I decided that win or lose, I'd film the final play of Saturday's playoff from my viewpoint behind the Princeton bench.

While I do remember involuntarily screaming "oh my god!" at the final buzzer, I don't recall yelping it 5X more times as the camera blacked out, strangers hugged strangers and people on Princeton's side of the gym ran up and down the aisles celebrating.

I'm not ashamed.

Stick through the darkness - a minute or so later I was able to hurdle a higher-than-I-realized barrier and get down on the floor to capture the scene. I'll most likely get this beautiful chaos up on YouTube in higher resolution later in the week but I wanted you to see the raw footage first - a lot of great moments can be found therein.

Coco said,

March 13, 2011 @ 4:08 pm

Looking forward to your footage.

Just watched The Game again in its entirety for the second time (the first time was a heart pumping "as it happened"). This time my blood pressure didn't get quite as high, but my heart was still pumping. Nice to hit the Pause icon when needed.

Thanks to all the YouTube postings, I've probably watched DD's final shot go through two dozen times today and it looks great each and every time.

As an aside, some Harvard fan is complaining that as DM was bringing the ball end with about 11 seconds left, he does in fact step on the end line.

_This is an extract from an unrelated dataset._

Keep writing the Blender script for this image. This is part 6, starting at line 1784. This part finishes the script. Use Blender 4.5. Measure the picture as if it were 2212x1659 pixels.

Can't be sure, he may have been looking at a ref re: a Timeout. But he then very clearly steps back behind the line before he actually throws the ball.
Watch it decide for yourself if the first step was a violation.

N.B. the action in question is the post-basket inbounds under the Harvard basket, NOT the Now Legendary final inbound to Davis under the Tiger basket. For that one, Dan was at least a foot behind the endline!

John Poole said,

March 13, 2011 @ 4:13 pm

Loved your video, John. Closest thing to actually being there.

I was watching ESPN3 on my computer. It was a poor hookup with many frozen images and delays. The last scene froze just as Princeton was preparing the final inbounds and I assumed that by the next time I saw the broadcast, the game would be over. Sure enough, a few seconds later I heard a lot of loud commotion and knew immediately that someone had won the game. The first person I saw in the wild crowd scene was one of the humorously-clad "Orange Men". THE GAME WAS OURS!